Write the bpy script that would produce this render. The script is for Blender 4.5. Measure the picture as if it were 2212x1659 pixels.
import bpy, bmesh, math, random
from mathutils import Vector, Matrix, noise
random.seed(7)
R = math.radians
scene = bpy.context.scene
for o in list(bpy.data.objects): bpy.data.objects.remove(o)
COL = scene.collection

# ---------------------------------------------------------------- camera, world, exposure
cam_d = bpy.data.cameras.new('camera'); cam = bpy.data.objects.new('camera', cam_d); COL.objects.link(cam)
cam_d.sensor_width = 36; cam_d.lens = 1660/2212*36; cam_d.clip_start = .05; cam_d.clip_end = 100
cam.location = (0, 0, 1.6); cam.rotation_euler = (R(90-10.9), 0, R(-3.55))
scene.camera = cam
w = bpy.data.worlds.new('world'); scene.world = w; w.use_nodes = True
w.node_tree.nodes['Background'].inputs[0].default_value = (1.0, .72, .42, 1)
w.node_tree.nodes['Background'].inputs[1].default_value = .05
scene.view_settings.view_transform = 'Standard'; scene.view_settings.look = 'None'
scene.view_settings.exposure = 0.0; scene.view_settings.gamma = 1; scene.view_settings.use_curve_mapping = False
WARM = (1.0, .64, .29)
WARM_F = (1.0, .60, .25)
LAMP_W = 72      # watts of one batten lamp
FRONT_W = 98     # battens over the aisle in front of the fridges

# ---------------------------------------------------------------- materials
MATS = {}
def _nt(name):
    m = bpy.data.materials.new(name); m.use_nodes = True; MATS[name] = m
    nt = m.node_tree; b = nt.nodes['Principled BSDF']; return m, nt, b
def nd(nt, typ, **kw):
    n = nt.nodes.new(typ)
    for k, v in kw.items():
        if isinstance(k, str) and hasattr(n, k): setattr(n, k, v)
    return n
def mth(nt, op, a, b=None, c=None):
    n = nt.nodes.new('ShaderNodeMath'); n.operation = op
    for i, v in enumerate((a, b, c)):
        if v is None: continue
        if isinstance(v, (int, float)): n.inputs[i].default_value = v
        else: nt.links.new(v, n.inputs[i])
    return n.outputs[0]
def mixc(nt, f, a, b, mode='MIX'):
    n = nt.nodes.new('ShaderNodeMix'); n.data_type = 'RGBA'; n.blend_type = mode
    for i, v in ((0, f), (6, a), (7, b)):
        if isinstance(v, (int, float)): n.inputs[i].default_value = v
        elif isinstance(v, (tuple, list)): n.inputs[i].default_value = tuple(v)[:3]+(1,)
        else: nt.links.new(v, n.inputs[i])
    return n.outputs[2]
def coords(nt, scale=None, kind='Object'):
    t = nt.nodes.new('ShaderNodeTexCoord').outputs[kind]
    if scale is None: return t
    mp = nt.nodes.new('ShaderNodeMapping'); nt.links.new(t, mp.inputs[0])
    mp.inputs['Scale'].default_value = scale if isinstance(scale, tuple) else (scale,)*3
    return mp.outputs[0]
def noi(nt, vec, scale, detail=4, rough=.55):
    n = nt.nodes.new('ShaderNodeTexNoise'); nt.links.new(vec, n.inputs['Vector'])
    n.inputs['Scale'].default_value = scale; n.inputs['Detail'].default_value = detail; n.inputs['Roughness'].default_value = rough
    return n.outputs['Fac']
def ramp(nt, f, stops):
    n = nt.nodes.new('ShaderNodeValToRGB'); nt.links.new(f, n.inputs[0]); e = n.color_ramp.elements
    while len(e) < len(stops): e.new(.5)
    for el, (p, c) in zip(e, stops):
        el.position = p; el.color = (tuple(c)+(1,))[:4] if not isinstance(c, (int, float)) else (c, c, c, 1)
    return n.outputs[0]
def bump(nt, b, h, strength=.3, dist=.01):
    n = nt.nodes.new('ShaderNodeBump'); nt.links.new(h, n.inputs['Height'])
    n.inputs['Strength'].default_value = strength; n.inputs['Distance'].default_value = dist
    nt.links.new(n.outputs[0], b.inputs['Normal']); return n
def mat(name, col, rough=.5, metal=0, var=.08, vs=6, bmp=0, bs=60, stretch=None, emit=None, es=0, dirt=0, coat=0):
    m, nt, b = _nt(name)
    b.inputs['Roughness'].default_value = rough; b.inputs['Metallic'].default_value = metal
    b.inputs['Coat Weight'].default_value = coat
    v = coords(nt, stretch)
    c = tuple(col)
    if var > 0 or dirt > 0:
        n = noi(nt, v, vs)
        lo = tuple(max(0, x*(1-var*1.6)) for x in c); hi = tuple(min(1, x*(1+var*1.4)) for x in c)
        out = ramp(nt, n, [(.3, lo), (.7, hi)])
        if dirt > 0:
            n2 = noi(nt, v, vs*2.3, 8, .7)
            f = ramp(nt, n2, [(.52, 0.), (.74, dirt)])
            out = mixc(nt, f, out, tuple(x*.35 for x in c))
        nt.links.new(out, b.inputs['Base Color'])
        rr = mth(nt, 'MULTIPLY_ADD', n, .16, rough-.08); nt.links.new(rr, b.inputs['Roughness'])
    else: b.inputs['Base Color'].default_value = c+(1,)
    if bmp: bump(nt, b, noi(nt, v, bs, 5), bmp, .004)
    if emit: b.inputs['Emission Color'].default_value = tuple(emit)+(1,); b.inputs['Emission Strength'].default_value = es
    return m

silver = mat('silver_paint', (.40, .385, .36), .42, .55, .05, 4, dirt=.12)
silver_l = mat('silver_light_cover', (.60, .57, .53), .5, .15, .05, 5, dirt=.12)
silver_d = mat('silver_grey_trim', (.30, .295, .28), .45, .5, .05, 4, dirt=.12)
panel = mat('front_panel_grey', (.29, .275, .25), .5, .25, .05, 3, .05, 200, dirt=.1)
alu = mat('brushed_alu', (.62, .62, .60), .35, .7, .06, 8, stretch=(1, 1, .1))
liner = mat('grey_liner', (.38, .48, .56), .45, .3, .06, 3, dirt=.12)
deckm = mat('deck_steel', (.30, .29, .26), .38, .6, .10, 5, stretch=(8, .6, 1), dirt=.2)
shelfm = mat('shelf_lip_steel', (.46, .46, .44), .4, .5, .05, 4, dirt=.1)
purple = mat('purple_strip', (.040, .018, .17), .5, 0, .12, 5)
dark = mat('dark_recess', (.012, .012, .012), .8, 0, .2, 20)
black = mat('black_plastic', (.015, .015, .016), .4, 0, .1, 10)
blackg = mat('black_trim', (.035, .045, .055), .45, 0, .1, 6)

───

* **Description of the task**:
Set down verbatim only the lines between the start of the data above and the line with "FRONT_W = 98", both boundaries included.

* **Task output**:
Write the bpy script that would produce this render. The script is for Blender 4.5. Measure the picture as if it were 2212x1659 pixels.
import bpy, bmesh, math, random
from mathutils import Vector, Matrix, noise
random.seed(7)
R = math.radians
scene = bpy.context.scene
for o in list(bpy.data.objects): bpy.data.objects.remove(o)
COL = scene.collection

# ---------------------------------------------------------------- camera, world, exposure
cam_d = bpy.data.cameras.new('camera'); cam = bpy.data.objects.new('camera', cam_d); COL.objects.link(cam)
cam_d.sensor_width = 36; cam_d.lens = 1660/2212*36; cam_d.clip_start = .05; cam_d.clip_end = 100
cam.location = (0, 0, 1.6); cam.rotation_euler = (R(90-10.9), 0, R(-3.55))
scene.camera = cam
w = bpy.data.worlds.new('world'); scene.world = w; w.use_nodes = True
w.node_tree.nodes['Background'].inputs[0].default_value = (1.0, .72, .42, 1)
w.node_tree.nodes['Background'].inputs[1].default_value = .05
scene.view_settings.view_transform = 'Standard'; scene.view_settings.look = 'None'
scene.view_settings.exposure = 0.0; scene.view_settings.gamma = 1; scene.view_settings.use_curve_mapping = False
WARM = (1.0, .64, .29)
WARM_F = (1.0, .60, .25)
LAMP_W = 72      # watts of one batten lamp
FRONT_W = 98     # battens over the aisle in front of the fridges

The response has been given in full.